Short exercise:
Gather every line of the entries that includes the word "continues".

Information provided:
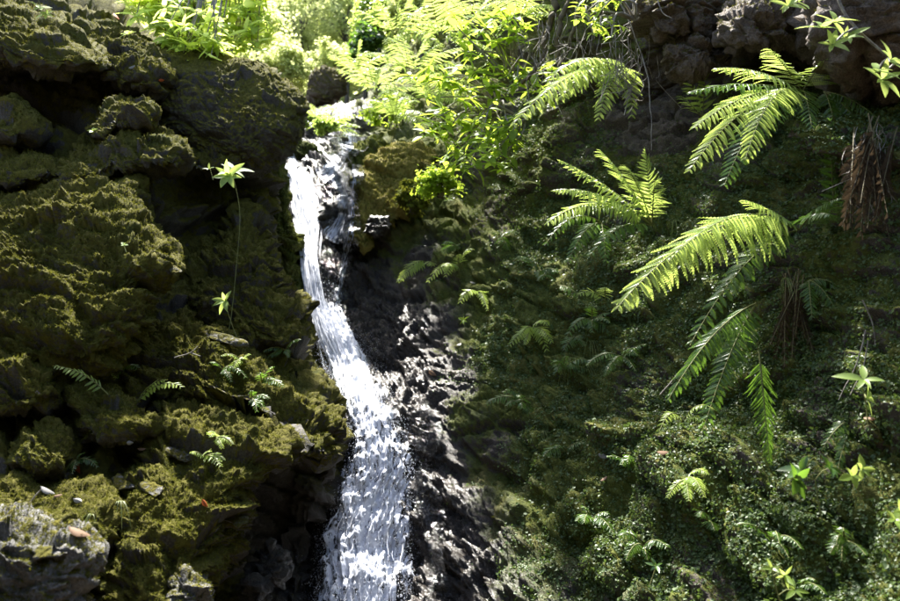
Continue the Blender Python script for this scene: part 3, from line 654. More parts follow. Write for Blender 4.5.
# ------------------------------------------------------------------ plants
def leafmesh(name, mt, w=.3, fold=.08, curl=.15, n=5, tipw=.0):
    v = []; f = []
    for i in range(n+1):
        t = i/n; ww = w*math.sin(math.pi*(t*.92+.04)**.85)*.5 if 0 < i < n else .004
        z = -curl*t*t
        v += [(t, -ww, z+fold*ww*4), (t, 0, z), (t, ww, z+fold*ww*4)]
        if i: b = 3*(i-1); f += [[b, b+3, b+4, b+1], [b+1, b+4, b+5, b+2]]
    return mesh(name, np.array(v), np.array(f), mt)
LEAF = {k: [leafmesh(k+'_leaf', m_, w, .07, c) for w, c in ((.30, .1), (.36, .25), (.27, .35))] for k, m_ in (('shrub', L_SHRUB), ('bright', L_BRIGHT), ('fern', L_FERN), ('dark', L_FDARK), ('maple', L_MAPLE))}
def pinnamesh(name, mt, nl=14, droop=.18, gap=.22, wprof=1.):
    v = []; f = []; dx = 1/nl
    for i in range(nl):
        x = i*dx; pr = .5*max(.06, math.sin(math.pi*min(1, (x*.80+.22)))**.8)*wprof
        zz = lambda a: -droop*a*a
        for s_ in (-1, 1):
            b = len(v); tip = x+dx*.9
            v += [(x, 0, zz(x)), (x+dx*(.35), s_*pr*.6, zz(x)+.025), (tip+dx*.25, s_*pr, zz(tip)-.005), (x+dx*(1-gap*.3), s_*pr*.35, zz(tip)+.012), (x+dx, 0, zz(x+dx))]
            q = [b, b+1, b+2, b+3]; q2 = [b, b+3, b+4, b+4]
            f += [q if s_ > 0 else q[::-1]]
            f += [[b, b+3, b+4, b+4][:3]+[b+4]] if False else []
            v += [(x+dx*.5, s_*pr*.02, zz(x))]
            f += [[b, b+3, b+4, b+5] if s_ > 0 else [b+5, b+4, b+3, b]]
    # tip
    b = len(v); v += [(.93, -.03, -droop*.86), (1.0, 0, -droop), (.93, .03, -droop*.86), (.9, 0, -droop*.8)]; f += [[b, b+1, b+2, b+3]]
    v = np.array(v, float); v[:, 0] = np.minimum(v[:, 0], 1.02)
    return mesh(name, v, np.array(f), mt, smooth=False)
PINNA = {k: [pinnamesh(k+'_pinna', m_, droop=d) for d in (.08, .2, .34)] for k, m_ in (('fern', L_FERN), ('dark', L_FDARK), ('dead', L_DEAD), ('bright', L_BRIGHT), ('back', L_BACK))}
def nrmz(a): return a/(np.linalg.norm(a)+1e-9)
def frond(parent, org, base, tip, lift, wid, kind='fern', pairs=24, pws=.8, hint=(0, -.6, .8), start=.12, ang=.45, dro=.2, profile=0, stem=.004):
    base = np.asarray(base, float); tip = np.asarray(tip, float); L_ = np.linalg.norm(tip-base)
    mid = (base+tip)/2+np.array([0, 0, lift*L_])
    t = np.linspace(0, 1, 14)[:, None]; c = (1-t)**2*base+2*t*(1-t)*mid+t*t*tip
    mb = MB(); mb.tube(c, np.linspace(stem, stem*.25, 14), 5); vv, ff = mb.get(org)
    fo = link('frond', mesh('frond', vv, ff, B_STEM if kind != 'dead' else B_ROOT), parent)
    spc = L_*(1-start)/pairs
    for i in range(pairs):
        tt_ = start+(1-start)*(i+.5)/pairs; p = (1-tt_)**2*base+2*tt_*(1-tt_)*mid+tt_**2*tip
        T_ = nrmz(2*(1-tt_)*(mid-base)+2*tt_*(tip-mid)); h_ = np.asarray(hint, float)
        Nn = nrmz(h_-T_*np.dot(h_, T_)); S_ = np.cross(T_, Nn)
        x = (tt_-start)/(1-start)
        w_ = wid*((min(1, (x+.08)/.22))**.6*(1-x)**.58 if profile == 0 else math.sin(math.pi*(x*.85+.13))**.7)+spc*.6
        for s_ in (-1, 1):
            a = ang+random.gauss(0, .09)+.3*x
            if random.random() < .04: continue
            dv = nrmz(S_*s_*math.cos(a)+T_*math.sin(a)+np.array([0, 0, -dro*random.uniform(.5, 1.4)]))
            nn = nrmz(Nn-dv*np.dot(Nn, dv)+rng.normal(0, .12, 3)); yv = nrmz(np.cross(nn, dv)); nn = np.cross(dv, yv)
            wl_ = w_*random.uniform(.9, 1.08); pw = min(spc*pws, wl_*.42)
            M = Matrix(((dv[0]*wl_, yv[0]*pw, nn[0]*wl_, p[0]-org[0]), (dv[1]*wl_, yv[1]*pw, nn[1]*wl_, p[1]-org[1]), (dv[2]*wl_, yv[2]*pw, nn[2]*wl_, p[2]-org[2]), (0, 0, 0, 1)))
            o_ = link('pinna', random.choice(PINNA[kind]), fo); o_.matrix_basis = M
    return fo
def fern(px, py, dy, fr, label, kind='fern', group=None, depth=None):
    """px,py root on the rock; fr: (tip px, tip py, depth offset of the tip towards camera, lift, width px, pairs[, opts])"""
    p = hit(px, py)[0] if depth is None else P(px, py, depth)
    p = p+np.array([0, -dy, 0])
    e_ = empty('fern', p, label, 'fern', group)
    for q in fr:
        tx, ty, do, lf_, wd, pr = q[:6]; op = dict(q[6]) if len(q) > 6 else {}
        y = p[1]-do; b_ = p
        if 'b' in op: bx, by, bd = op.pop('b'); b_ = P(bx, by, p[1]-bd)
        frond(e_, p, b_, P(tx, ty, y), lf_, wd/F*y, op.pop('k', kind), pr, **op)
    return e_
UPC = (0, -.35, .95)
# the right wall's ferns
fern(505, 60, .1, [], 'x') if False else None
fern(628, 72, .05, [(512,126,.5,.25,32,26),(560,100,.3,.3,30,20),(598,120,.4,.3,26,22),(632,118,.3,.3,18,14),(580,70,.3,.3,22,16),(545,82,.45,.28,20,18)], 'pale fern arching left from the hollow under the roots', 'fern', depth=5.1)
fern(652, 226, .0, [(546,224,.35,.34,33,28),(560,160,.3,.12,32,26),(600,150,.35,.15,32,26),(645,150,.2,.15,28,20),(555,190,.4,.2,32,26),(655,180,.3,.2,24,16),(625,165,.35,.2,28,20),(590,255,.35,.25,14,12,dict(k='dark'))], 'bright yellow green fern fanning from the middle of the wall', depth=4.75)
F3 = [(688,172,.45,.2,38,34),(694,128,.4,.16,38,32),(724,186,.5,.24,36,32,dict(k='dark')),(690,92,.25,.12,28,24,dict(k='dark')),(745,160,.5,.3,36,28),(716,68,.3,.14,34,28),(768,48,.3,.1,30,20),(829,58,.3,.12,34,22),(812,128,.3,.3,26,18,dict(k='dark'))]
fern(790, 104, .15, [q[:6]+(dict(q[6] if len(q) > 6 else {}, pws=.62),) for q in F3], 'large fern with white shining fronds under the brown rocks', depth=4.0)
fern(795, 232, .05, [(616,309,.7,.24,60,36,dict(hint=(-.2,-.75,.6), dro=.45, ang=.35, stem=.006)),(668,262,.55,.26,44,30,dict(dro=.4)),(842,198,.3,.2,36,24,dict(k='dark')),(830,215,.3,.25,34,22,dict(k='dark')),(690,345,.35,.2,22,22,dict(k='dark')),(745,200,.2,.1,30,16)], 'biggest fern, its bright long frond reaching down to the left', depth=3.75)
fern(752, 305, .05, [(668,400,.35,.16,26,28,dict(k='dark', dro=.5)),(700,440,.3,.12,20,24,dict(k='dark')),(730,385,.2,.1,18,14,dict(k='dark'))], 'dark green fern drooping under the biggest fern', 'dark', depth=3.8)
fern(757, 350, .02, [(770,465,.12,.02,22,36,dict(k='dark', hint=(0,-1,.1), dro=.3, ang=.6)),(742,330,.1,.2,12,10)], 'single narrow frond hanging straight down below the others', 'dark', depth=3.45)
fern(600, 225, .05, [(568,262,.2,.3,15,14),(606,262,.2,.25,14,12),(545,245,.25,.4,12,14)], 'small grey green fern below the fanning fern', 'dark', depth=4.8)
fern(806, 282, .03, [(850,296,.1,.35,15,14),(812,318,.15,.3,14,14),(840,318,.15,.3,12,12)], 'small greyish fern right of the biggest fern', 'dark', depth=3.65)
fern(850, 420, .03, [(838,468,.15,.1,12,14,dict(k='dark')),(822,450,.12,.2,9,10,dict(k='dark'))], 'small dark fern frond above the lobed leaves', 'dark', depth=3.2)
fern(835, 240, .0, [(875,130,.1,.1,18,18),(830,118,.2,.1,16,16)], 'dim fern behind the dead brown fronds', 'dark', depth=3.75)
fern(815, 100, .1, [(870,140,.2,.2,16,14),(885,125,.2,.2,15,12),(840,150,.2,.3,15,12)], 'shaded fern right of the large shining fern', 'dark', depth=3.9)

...

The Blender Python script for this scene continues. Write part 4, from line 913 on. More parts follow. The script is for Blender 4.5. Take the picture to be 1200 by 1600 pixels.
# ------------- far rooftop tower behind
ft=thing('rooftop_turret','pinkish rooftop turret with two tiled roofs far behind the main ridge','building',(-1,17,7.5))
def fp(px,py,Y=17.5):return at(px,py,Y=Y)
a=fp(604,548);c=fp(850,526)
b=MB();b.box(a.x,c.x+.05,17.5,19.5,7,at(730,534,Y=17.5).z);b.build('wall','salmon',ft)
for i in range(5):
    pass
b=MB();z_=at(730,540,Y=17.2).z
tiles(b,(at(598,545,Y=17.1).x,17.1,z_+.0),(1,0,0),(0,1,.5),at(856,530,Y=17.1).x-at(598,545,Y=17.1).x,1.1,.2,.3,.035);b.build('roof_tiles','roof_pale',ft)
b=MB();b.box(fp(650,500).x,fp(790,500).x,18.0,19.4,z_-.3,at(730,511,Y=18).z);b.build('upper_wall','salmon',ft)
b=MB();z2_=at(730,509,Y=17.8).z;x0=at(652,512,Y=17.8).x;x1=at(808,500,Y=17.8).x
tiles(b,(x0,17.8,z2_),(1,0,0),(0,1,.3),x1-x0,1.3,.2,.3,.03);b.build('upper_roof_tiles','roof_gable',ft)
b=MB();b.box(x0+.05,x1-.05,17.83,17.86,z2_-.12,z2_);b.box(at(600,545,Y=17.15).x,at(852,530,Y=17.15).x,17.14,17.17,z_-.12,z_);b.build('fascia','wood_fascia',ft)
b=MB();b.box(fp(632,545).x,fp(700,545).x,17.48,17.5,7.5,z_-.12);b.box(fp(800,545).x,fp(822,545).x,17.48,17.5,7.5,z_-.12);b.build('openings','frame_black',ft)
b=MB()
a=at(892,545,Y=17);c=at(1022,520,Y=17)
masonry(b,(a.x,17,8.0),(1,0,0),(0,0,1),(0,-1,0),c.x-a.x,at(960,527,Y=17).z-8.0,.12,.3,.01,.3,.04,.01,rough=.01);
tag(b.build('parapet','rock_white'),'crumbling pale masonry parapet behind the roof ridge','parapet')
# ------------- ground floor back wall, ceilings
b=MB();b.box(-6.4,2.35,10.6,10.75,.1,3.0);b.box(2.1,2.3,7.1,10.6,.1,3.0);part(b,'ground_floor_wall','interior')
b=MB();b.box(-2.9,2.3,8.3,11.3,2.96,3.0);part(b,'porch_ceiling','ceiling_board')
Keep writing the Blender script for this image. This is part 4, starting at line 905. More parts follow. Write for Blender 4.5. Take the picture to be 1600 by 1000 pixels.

--

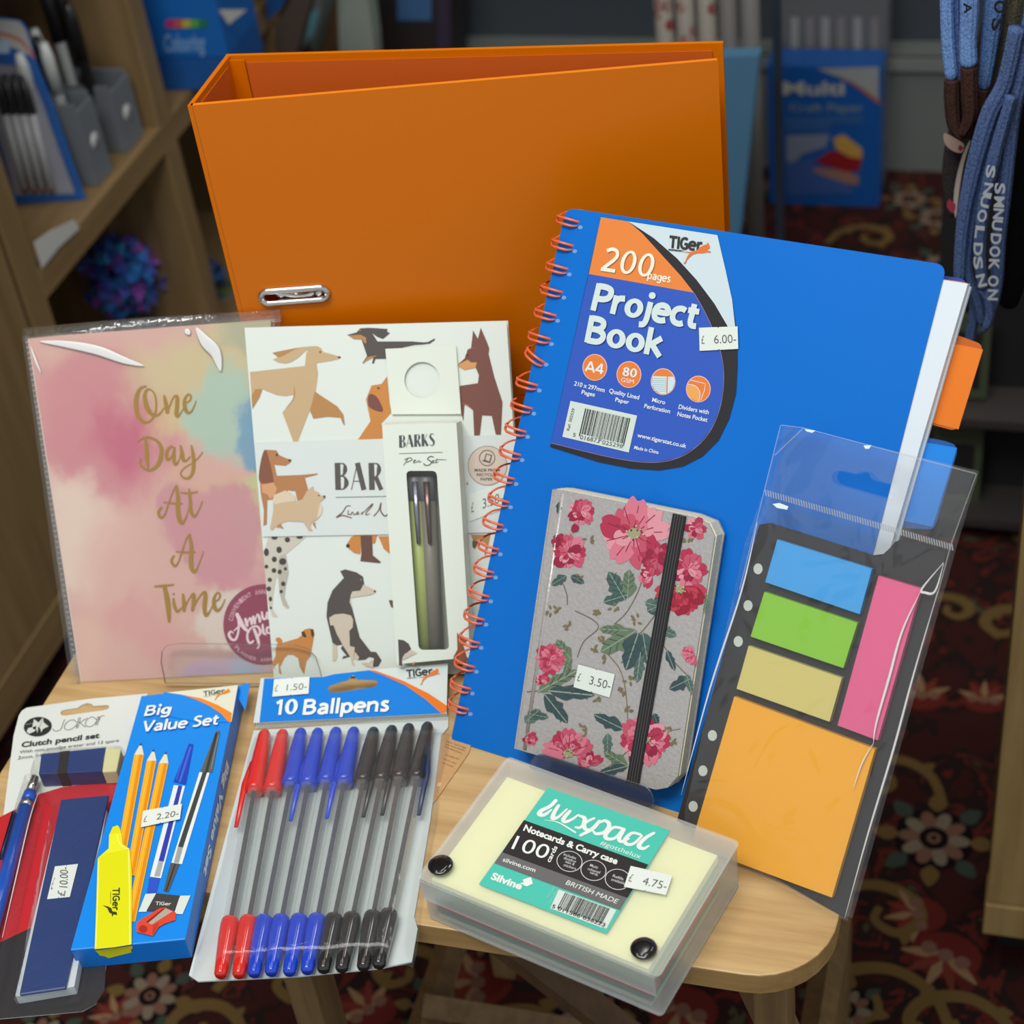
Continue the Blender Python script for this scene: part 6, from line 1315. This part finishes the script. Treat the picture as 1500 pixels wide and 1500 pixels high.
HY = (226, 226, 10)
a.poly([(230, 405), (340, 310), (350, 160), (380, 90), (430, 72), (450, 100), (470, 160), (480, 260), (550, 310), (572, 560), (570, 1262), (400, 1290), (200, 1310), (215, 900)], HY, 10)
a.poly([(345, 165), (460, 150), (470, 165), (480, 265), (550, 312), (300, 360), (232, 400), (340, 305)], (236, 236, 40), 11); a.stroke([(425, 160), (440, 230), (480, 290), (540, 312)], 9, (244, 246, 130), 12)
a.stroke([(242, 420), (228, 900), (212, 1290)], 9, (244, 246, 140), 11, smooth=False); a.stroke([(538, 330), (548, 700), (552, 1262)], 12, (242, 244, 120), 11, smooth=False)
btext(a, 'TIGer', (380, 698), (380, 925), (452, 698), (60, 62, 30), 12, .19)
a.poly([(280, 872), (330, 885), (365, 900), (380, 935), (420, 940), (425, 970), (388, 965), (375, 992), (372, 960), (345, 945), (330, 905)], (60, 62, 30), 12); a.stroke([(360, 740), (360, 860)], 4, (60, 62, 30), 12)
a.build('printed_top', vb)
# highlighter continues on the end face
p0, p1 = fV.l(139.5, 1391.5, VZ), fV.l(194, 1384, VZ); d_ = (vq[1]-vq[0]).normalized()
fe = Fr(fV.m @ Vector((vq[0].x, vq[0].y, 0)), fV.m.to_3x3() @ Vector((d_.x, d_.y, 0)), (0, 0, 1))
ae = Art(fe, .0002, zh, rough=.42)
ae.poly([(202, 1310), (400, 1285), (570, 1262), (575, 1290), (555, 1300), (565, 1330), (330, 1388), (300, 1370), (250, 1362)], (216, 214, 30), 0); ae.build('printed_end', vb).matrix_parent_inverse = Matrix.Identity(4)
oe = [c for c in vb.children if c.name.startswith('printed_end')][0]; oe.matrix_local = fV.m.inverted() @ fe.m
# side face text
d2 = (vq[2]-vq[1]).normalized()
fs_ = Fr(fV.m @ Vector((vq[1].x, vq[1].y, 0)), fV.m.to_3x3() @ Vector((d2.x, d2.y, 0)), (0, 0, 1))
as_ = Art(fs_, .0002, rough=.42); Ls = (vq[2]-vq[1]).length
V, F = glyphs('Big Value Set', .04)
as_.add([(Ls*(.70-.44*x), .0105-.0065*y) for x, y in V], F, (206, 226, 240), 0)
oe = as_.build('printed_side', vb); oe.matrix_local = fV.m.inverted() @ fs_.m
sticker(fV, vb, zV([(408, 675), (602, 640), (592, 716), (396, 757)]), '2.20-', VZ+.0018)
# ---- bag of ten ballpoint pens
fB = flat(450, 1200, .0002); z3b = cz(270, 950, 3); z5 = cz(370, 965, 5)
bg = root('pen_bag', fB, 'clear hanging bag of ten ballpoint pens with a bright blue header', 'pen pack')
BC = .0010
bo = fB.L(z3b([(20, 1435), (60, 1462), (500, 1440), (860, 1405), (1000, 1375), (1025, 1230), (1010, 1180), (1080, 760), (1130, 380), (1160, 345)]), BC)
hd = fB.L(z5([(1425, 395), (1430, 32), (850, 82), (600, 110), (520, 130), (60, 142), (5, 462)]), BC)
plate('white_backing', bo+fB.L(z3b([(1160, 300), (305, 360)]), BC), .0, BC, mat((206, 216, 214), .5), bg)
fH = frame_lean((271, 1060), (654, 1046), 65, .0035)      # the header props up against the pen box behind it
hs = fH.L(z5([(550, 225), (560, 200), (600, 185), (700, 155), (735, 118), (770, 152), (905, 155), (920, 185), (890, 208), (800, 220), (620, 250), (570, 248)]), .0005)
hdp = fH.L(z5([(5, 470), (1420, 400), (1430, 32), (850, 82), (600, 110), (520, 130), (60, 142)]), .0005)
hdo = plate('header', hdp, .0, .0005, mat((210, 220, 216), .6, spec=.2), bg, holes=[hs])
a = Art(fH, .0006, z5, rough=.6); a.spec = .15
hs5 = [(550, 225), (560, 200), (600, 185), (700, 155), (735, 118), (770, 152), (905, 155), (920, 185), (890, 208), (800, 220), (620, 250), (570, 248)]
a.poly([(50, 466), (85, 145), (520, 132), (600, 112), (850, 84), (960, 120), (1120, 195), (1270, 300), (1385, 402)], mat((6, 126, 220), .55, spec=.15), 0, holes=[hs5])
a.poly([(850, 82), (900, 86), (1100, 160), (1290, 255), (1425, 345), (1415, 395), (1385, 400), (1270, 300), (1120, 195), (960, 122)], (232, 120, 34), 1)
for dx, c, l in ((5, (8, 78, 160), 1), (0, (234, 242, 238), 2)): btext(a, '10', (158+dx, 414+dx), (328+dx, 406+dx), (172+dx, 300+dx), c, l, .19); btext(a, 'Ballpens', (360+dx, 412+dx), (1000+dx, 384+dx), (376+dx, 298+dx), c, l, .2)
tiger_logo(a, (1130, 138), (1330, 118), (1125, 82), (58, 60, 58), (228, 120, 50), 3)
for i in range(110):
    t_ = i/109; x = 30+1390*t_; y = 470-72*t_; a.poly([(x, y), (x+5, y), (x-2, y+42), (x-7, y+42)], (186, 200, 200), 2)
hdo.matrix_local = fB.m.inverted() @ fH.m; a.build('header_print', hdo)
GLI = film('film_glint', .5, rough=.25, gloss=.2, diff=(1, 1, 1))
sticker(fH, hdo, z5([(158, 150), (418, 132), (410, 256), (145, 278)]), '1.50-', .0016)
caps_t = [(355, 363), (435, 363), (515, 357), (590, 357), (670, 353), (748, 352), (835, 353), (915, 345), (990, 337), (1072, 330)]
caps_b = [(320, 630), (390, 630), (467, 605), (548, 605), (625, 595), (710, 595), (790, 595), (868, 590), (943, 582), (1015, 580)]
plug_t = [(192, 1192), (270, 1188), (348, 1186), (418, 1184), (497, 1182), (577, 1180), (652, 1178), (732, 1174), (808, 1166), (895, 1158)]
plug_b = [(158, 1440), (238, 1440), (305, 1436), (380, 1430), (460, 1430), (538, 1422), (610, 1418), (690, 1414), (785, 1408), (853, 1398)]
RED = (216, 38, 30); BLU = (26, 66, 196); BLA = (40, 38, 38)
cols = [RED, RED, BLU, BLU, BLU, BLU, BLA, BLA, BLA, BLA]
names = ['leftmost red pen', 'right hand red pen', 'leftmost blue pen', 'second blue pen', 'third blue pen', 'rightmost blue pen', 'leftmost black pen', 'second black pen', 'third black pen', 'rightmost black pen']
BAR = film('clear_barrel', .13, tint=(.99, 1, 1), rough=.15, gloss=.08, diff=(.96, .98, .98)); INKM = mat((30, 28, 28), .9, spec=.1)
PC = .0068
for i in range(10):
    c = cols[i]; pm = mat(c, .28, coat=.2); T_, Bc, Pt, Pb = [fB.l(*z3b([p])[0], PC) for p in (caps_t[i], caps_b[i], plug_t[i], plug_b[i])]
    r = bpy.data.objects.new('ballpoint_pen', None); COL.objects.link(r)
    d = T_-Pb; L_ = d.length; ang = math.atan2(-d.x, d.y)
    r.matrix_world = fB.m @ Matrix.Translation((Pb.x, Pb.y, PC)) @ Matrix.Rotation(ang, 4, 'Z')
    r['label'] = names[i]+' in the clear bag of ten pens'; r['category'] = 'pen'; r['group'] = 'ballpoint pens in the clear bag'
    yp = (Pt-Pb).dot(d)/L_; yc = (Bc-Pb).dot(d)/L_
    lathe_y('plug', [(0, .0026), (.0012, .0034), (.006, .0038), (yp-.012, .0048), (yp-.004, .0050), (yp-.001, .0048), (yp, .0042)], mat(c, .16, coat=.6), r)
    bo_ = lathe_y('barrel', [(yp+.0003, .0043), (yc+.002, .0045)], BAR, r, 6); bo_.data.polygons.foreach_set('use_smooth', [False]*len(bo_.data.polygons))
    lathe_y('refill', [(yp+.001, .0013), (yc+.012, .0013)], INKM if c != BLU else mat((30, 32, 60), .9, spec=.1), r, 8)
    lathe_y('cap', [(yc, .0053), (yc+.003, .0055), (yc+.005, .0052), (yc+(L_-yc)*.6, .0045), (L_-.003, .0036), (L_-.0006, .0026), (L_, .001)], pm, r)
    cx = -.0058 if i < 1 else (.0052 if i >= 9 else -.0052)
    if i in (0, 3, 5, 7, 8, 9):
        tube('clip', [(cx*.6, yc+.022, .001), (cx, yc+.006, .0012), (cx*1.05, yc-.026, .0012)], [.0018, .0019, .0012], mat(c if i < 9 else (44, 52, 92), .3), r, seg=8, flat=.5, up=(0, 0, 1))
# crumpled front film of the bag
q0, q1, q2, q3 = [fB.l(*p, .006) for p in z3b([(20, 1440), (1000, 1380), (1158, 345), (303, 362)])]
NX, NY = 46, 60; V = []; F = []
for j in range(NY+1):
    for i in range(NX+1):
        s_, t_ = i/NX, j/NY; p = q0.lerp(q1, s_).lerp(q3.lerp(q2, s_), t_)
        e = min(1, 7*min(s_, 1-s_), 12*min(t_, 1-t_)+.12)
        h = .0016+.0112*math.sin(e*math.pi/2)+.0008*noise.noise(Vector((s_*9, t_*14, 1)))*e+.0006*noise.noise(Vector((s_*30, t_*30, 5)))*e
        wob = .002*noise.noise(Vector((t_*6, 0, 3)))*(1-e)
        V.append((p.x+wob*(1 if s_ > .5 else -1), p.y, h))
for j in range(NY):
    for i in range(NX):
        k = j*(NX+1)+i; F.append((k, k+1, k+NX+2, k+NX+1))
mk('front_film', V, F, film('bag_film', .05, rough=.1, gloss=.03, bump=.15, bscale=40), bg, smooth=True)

Solved problem:
The Blender Python script for this scene continues. Write part 4, from line 913 on. More parts follow. The script is for Blender 4.5. Take the picture to be 1200 by 1600 pixels.
# highlighter continues on the end face